On Mon, 14 Oct 1996 Suresh Naidu <snaidu@undergrad.math.uwaterloo.ca> Wrote:
                >Buy low, sell high, a maxim of capitalism. 
                  
A fine maxim it is too, just follow it and you will become rich, although I 
admit it's sometimes easier said than done. I am also as certain as I am of  
the Laws of Thermodynamics that it is impossible to do the reverse, at least  
not for long.       
                >How many children don't get an education because they have                 
                >to work in sweatshops in order to support themselves. India                 
                >is a good example of capitalism running amuck. 
                      
Do you think people in India are sub human? Do you think they love their 
children less than we do? The reason they send their young children to work 
in factories is that the alternative is worse, starvation and death, you've 
said the same thing yourself " they will do anything to survive". You want to 
stop this child labor, the thing that let's them survive, and that doesn't  
seem like a very smart thing to do, and it CERTAINLY doesn't seem very  
humane.
 
Only about 6 or 7 percent of the people on this planet have what you or I  
would consider an acceptable standard of living, at most one in a thousand  
lives in a way we would envy, most people live in appalling poverty. 
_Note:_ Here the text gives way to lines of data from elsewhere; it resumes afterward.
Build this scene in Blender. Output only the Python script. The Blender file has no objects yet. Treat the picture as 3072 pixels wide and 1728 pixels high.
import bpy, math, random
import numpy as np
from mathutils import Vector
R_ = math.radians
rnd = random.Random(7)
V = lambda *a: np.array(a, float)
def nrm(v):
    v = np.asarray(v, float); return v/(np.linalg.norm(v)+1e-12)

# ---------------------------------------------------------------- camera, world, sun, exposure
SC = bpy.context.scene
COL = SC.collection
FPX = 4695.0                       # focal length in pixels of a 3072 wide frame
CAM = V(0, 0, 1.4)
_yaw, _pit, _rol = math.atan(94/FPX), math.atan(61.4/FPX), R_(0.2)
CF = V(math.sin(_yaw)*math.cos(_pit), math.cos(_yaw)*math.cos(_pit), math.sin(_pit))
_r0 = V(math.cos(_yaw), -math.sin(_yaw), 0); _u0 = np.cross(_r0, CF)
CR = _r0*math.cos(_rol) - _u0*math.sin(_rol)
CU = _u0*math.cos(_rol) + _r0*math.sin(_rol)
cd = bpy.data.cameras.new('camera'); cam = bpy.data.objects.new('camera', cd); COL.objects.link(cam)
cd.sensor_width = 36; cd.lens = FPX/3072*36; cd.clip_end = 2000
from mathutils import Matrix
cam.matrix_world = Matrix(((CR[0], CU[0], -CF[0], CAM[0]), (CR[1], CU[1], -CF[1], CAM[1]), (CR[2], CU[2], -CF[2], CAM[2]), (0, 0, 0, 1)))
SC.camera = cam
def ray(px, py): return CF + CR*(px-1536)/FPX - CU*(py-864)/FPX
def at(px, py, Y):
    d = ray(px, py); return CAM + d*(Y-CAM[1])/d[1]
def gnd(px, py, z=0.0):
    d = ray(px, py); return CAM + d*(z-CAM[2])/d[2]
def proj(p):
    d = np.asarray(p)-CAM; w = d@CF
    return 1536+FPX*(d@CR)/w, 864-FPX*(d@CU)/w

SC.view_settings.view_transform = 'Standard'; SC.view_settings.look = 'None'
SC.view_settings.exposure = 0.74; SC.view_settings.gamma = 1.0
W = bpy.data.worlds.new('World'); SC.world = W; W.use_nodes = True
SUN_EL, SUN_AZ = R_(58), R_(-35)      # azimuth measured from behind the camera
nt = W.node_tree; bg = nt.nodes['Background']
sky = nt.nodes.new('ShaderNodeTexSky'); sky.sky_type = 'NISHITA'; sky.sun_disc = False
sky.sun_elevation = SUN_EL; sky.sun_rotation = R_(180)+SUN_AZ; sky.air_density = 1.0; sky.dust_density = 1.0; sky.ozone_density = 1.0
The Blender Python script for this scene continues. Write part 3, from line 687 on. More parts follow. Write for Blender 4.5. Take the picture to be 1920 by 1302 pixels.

No matter how you divide up the pie, the average person is going to be living 
in intolerable conditions until we get a bigger pie. The Free Market is very  
good at creating wealth, if History has taught us anything it is that  
Socialism is not. You have virtually admitted as much in your posts, that's 
why you don't want to let me do my Capitalist thing, but I have no fear of  
you doing your  Socialist thing. We both know how such a contest will end up.
                       
                >I see something immoral in keeping a section of populace as                 
                >cheap reserve labour for our needs. Like those Pocahontas                 
                >shirts made in Haiti by  women paid seven cents an hour 
                  
Would it be more moral to fire 99 workers and pay the remaining one 7$ an 
hour, or fire 999 workers and pay the remaining one 70$ an hour? Yes I know, 
I should pay 1000 workers 70$ an hour, but I simply wouldn't have the money to 
do that because nobody would buy my shirts because nobody could afford them.
                             
You seem to think you would be doing the Haitian people a great favor if you  
could get me to junk my entire Haitian operation and fire everybody. Stop 
theorizing and ask the workers involved if they think you're their friend, 
but do it over the phone not in person, I'm afraid they'd try to lynch you.
                 
                >Putting up electric fences and hoarding resources with                 
                >superior firepower is not accepted by most people. 
                
If you are looking for a workable system in which force is never used, you  
will be looking in vain forever. The best we can hope for is to minimize it.
                     
                >I am looking into starting a software co-op  
                    
I don't think software is a good candidate to a co-op. While the difference  
between a good programmer and a poor one is no greater than in other fields, 
the difference between a good programmer and a great one is huge. To these 
prodigies your co-op will not look very attractive and you'll be stuck with a
lot of mediocre people; but give it a try, I could be wrong, the more 
experimentation the better I say.
                        
                >Answering a question of who determines need: In small scale                 
                >operations [...] Co-ops don't work well on a large scale 
                      
Then why are we talking about them? You're writing about changing the social 
structure of the world, nothing "small scale" about that.
                  
                >it's quite easy to spot who's not carrying their fair share                 
                >or is hoarding too much 
                   
Again we have the "quite easy", perhaps it's easy on Planet Suresh but not  
on Planet Earth. "Hoarding" by its nature is a secretive activity, you can 
only tell I'm doing it if you're smarter than I am, and you're certainly not 
smarter than everyone. Perhaps I do work less than you, but that may be 
because I'm smarter than you and work more efficiently. Do you really want to 
discourage initiative and productivity? There is nothing "quite easy" about 
all this, you'll need to have your thought police monitoring me every second.
                  
                >and to have a chat with them. 
                    
Chatting may not be enough. When you tell people that the house they have 
built with their own two hands is too good for them and you have come to  
confiscate it, I fear they will tell you to do things that may not be 
anatomically possible. To be obeyed you're going to need an army, and a  
big one.
                        
                >If you don't like it, leave the commune. 
                    
Excellent! Fine! You don't have to tell me twice! I am out of here!   
                       
                >This is made easier because there is no tie to property.  
                     
Maybe not in the commune but I'm out of that hell hole.
                       
                >If one commune screws up, the people can leave and go their                 
                >individual ways.  
                 
And my "individual way" is Capitalism.
                   
                >you can do what you want. But you can't infringe on anybody                 
                >else. That means you can't take property and keep it from                 
                >everybody else. 
                  
Now you're going backward. I'm not bothering you, why not let me do my thing 
and you do yours? Just order your subjects not to have any dealings with me,  
perhaps they'll obey freely, and if not you always have the Thought Police.  
As long as I'm not living in your commune what do you care what I do?  This 
is exactly the asymmetry in our positions I was talking about.